If the negative was A/B, that would mean the yellow blobs are printed in, but that doesn't make sense. For one thing, it would mean the cement was actually light bluish-gray, which seems odd. More importantly, it wouldn't explain why different sources made at different times have different marks. They wouldn't be ungluing and regluing the negative multiple times, if the splices are printed in from negative then only the shots which were replacements would have different splice marks. The more I think about it, the more confused I get...

Perhaps what we're seeing on other prints like the Technidisc SWE for example might just be repairing of a worn out print, different from what we're seeing on the JSC print. I think the glue blobs at the end of shots in the JSC print have to stem from the fact that Star Wars is an A-B cut negative but I still can't wrap my head around why that IP ended up looking as it does.

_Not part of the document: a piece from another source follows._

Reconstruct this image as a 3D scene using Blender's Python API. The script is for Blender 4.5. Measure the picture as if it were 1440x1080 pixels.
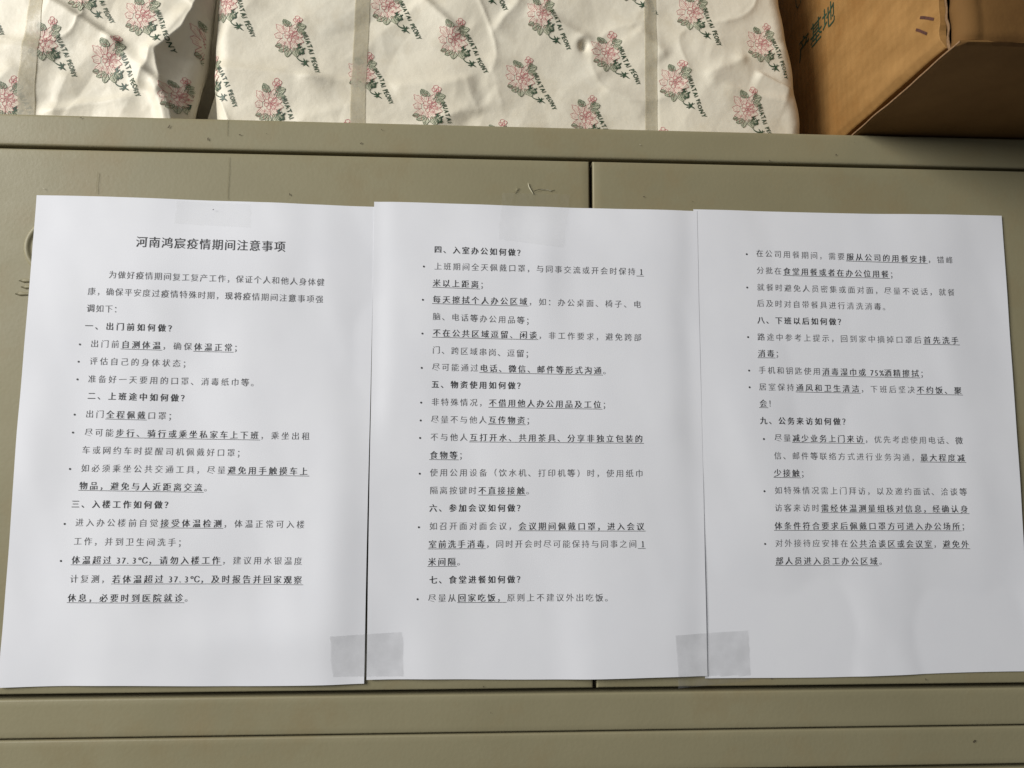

For those who don't know how an A-B cut negative might be laid out and how it works:

Excuse the poor quality of the image. Anyway, the way it works is that you put all the odd numbered shots on one roll with a black opaque leader between each shot and the even numbered shots on the other, again with black spacing in between. When roll A is printed to the positive there will be no exposure where the black spacing is and where it ends the exposure from roll B starts.

 

As for those black marks you wondered about earlier, TServo, they do indeed appear elsewhere in the film. One classic example is right before the death star chasm shootout, as they appear inside the intended framing.

Probably a result from the optical process.